Öffentliche-Wlan-Hotspots: BGH bestätigt Ende der Störerhaftung
Unterlassung nein, Sperranspruch ja: Der Bundesgerichtshof hat erstmals nach dem Wegfall der Störerhaftung über die Haftung bei öffentlichen Wlan-Hotspots geurteilt, aber einige wesentliche Fragen unbeantwortet gelassen.

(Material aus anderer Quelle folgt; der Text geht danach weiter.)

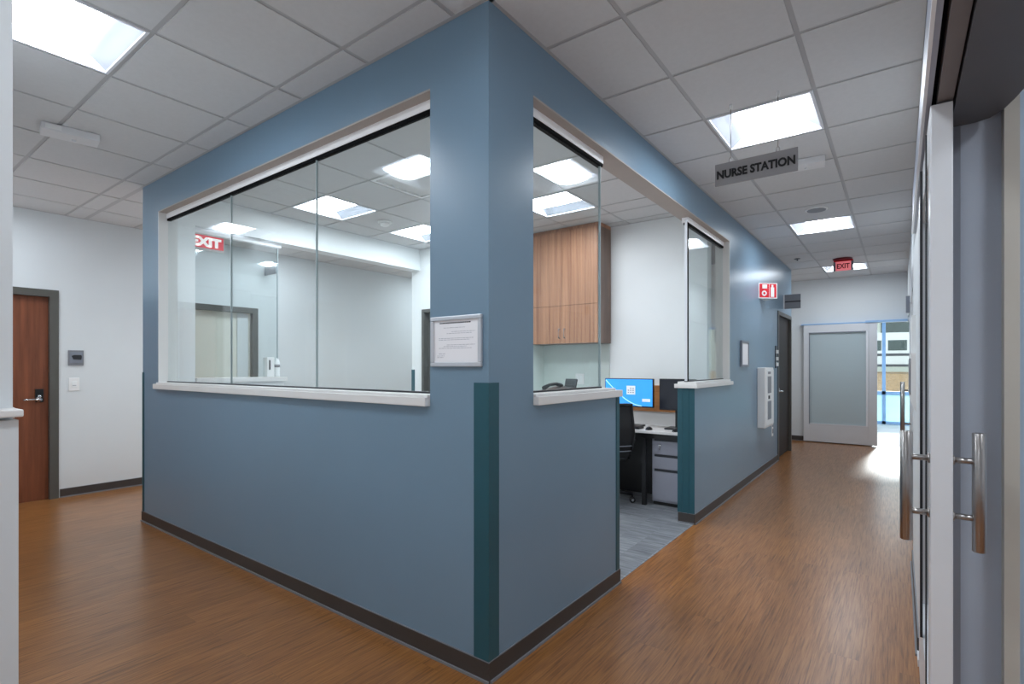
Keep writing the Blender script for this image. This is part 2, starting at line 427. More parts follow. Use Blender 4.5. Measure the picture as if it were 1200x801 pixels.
def ceiling(mb, regions, gx, gy, holes):
    t = .61; g = .012
    for x0, x1, y0, y1 in regions:
        i0 = math.floor((x0-gx)/t); i1 = math.ceil((x1-gx)/t); j0 = math.floor((y0-gy)/t); j1 = math.ceil((y1-gy)/t)
        mb.mi = 1
        for i in range(i0, i1+1):
            X = gx+i*t
            if X+g > x0 and X-g < x1: 
                mb.box(max(X-g-.002, x0), min(X+g+.002, x1), y0, y1, H+.005, H+.03)
        for j in range(j0, j1+1):
            Y = gy+j*t
            if Y+g > y0 and Y-g < y1:
                mb.box(x0, x1, max(Y-g-.002, y0), min(Y+g+.002, y1), H+.0055, H+.03)
        # wall angle
        for r in ((x0, x0+.018, y0, y1), (x1-.018, x1, y0, y1), (x0, x1, y0, y0+.018), (x0, x1, y1-.018, y1)):
            mb.box(*r, H-.001, H+.004)
        mb.mi = 0
        for i in range(i0, i1):
            for j in range(j0, j1):
                r = (gx+i*t+g, gx+(i+1)*t-g, gy+j*t+g, gy+(j+1)*t-g)
                r = (max(r[0], x0), min(r[1], x1), max(r[2], y0), min(r[3], y1))
                if r[1]-r[0] < .01 or r[3]-r[2] < .01: continue
                rs = [r]
                for h in holes: rs = sub(rs, h)
                for q in rs: mb.box(*q, H, H+.02)
hol = [(x+.01, x+.60, y+.01, y+.60) for x, y, _ in corr_lights]
mb = MB()
ceiling(mb, [(XC, .13, 1.738, 9.55), (-4.2, .13, 9.55, 10.88), (-1.911, .13, -4.2, .32), (-7.0, .13, .32, 1.738), (-7.0, -5.36, 1.738, 8.6)], GX, GY, hol)
struct('ceiling', mb, [M['tile'], M['tee']], 'grid ceiling of square grey-white tiles over the corridors', 'ceiling')
mb = MB()
hol2 = [(x+.01, x+.60, y+.01, y+.60) for x, y, _ in room_lights] + [(vent_cell[0]+.01, vent_cell[0]+.60, vent_cell[1]+.01, vent_cell[1]+.60)]
ceiling(mb, [(-5.2, -1.56, YC+.14, 4.9), (-3.535, -1.56, 4.9, 5.4)], RX, RY, hol2)
struct('ceiling_station', mb, [M['tile'], M['tee']], 'grid ceiling of tiles inside the nurse station', 'ceiling')
mb = MB(); mb.box(-7.4, 2.7, -4.4, 11.0, ZT, ZT+.1)  # added lid that stops sky light leaking in through the ceiling
struct('ceiling_lid', mb, M['slab'], 'unseen lid added above the ceiling tiles against light leaks', 'ceiling')
mb = MB(); mb.box(.25, 2.4, -1.5, 10.88, 2.75, 2.8)
struct('ceiling_patient_rooms', mb, M['white'], 'plain white ceiling of the side rooms', 'ceiling')

# troffers
def make_troffer():
    t = thing('ceiling_light', '', 'ceiling light', (0, 0, H), 'square recessed ceiling lights')
    o = .295
    f = MB()
    f.box(-o, o, -o, -o+.014, H-.004, H+.03); f.box(-o, o, o-.014, o, H-.004, H+.03)
    f.box(-o, -o+.014, -o+.014, o-.014, H-.004, H+.03); f.box(o-.014, o, -o+.014, o-.014, H-.004, H+.03)
    f.build('frame', M['track'], t)
    b = MB(); b.box(-o, o, -o, o, H+.11, H+.125); b.box(-o, o, -o, -o+.006, H+.03, H+.11); b.box(-o, o, o-.006, o, H+.03, H+.11)
    b.box(-o, -o+.006, -o, o, H+.03, H+.11); b.box(o-.006, o, -o, o, H+.03, H+.11)
    b.build('housing', M['track'], t)
    i = o-.014; n = 8
    for s in (-1, 1):
        w = MB(); g = []
        for k in range(n+1):
            a = k/n; x = s*(i-(i-.155)*a); z = H+.004+.075*math.sin(a*PI/2)
            g.append([(x, -i, z), (x, i, z)])
        w.sheet(g).build('reflector', M['wing'], t)
    l = MB(); g = []
    for k in range(n+1):
        a = -1+2*k/n; g.append([(.16*a, -i, H+.052-.03*math.cos(a*PI/2)), (.16*a, i, H+.052-.03*math.cos(a*PI/2))])
    l.sheet(g).build('lens', M['lens'], t)
    return t
TR = make_troffer()
L_labels = ['bright ceiling light behind the hanging nurse station sign', 'second ceiling light down the long corridor, past the hanging sign', 'ceiling light at the corridor end behind the exit sign', 'ceiling light over the camera in the long corridor', 'unseen ceiling light added behind the camera',
            'bright ceiling light at the upper left beside the white wall end', 'ceiling light above the cherry door end of the left corridor', 'ceiling light added to illuminate the passage behind the station window', 'far ceiling light added to illuminate the passage behind the station']
R_labels = ['ceiling light inside the station seen through the wide window, before the smoke detector', 'ceiling light inside the station beside the back wall, past the smoke detector', 'ceiling light inside the station in front of the walnut cabinet', 'ceiling light added to brighten the station, hidden behind the front corner pier']
first = True
for (x, y, ax), lab in list(zip(corr_lights, L_labels)) + list(zip(room_lights, R_labels)):
    loc = (x+.305, y+.305, H)
    if first: o = TR; o.location = loc; o['label'] = lab; first = False
    else: o = copy_tree(TR, None, loc, lab)
    if ax == 'x': o.rotation_euler = (0, 0, PI/2)
# lights of the side rooms; the vestibule one is added for brightness
for (x, y, z), lab in [((1.2, .9, 2.75), 'ceiling light in the room behind the near glass door'), ((1.2, 5.3, 2.75), 'ceiling light in the second side room'), ((.35, 12.7, 2.70), 'ceiling light added to brighten the entrance lobby beyond the sliding door')]:
    o = copy_tree(TR, None, (x, y, z-.13), lab); o['group'] = 'square surface ceiling lights'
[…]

Gerade jetzt im Sommer freut sich der digitale Zeitgenosse, wenn er draußen in seinem Lieblings-Café das offene Wlan zum Surfen im Web nutzen kann. Der Betreiber des Cafés, der sein Wlan für die Allgemeinheit öffnet, muss künftig nicht mehr dafür geradestehen, wenn jemand seinen Anschluss für illegale Uploads von Musik, Filmen oder Spielen missbraucht, hat der Bundesgerichtshof am Donnerstag entschieden und damit die Abschaffung der sogenannten Störerhaftung bestätigt. Allerdings kann der Rechteinhaber – in diesem Fall am Computerspiel „Dead Island“ – verlangen, dass bestimmte Inhalte gesperrt werden, um eine neuerliche Urheberrechtsverletzung zu verhindern. Um welche Inhalte genau, das sagt der BGH nicht, und hinterlässt damit nach Ansicht von Experten einige äußerst missliche Fragen.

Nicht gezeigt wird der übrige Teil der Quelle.